I myself am much engaged with the outside world; yet it’s my inner existence that is central. Almost as though the outside is some sort of phantasm.
And yet, contradictorily, I grew up imagining that my life would be meaningless unless I made some mark and gained renown. Then I published a book that got a lot of attention, at least locally, a wee taste of fame. And that cured me. The attention felt nice, but didn’t elevate me to some higher plane of being, as I’d envisioned. (I still was getting nowhere with girls.)

Teaching me that thoughts about me, in the minds of strangers who don’t matter to me, don’t matter to me. (I’ve also learned that nothing about me matters much to them.) A very buddhist attitude, says my wife, who’s studied about buddhism.
Hayes writes about social media’s advent as a giant game-changer for the whole human attention landscape. Thus my initial comment that far from scarcity, attention is becoming a voracious monster. A lot of people seem to regard how many “likes” they get as almost a live-or-die thing.

As if “likes” really matter. But (as in my publication lesson above) they’re not the same as attention paid you by people with real connections to you. Social media feedback of various sorts is very largely a simulacrum of genuine social attention. As an ersatz form of it, that can seem to assuage the craving without really providing anything meaningful.
This is one way in which the internet, far from broadening people’s perspectives as once hoped, instead severs them from reality. Indeed, more broadly, the book shows how the modern information landscape is not that at all, but a hall of mirrors whose “information” has little nexus with what people really need to know and understand about the world.

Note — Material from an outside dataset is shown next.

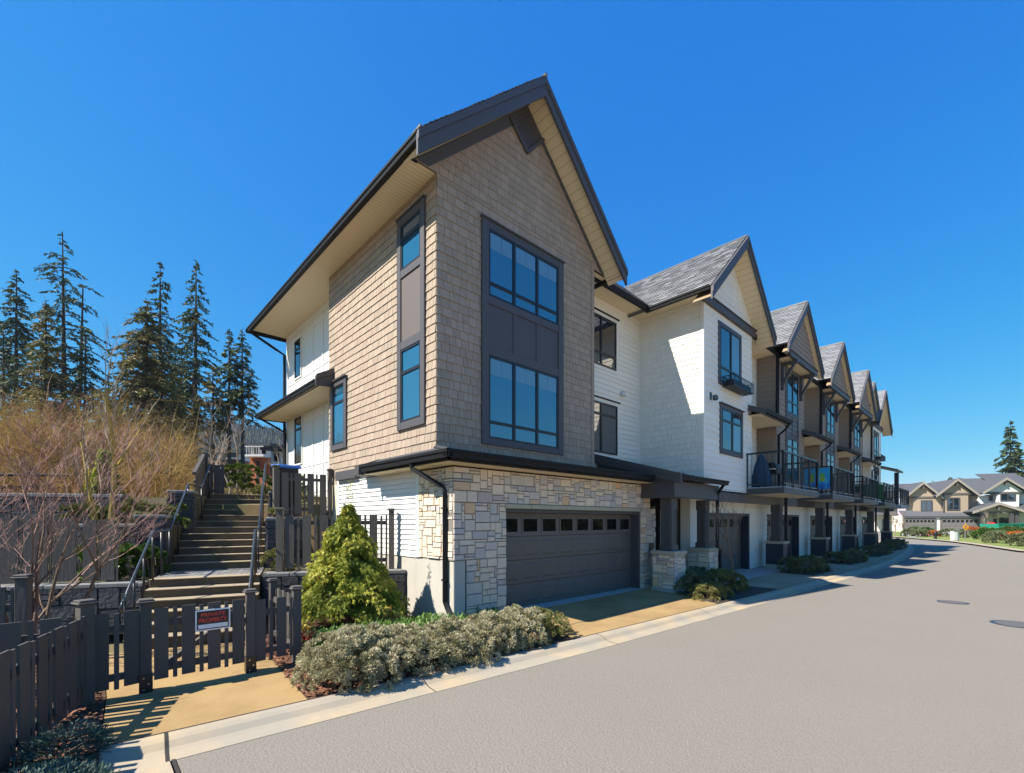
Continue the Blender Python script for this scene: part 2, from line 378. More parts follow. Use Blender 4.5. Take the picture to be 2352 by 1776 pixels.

Hayes invokes the 1858 Lincoln-Douglas debates (over what to do about slavery) as a touchstone for model public discourse, treating seriously with an issue. Impossible today. He does note one instance where a reality managed to break through to many people, who saw what an atrocity was unfolding in Gaza, and faulted the Biden administration’s culpability. And yet . . . that resulted in more votes for Trump, whose public stance on the issue was a muddle, but who was an even bigger apologist for Israel. WTF??
Essential to democracy is holding public officials to account. America used to, if anything, go overboard, intolerant toward politicians’ foibles. Now we blow off even felony convictions. Maybe even see that positively, making a candidate more interesting and thus perversely attractive. Trump’s m.o. has always been to hog attention, no matter what it takes, good or bad. Badness predominates, yet it works for him. He’s the biggest celebrity since Napoleon.
It’s not just Cronkite-style news that’s falling away, it’s any kind of rational discourse. Blogging like mine was already passe when I started in 2008. Nevertheless, the more I posted, the more people would find my site by googling various terms, and traffic rose. But that peaked in 2017 and has been falling since, despite the ever-increasing content. Few want to read thousand word essays any more. Preferring to scroll through amusing little videos. I should do my shtick while dancing on Tiktok.

Our attention is hijacked by those other types of mesmerizing online content because those responsible have huge financial reasons for achieving that. They monetize our attention by selling it to advertisers. Their algorithms are engineered to keep you on your phone as long as possible, so more ads can be thrown at you. And cunning algorithms exploit information about you to furthermore make those ads trigger your attention to them. So the platforms can charge advertisers all the more.
And, Hayes says, when contending forces vie for people’s attention, “amusement will outcompete information, and spectacle will outcompete arguments. The more easily something attracts our attention, the lower its cognitive load . . . Why read a book when you can watch a movie? Why read a newspaper when you can play a video game?”
Hayes invokes the term “enshittification” for what’s happening in the online realm. And the kicker is that much evidence shows people’s fixation on phone shit is not making them happier, but more miserable, with sharp rises in depression, alienation, and suicide, especially among younger people (as per Jonathan Haidt’s book The Anxious Generation), who don’t even know what pre-iPhone life was like. Why not throw those damned things away?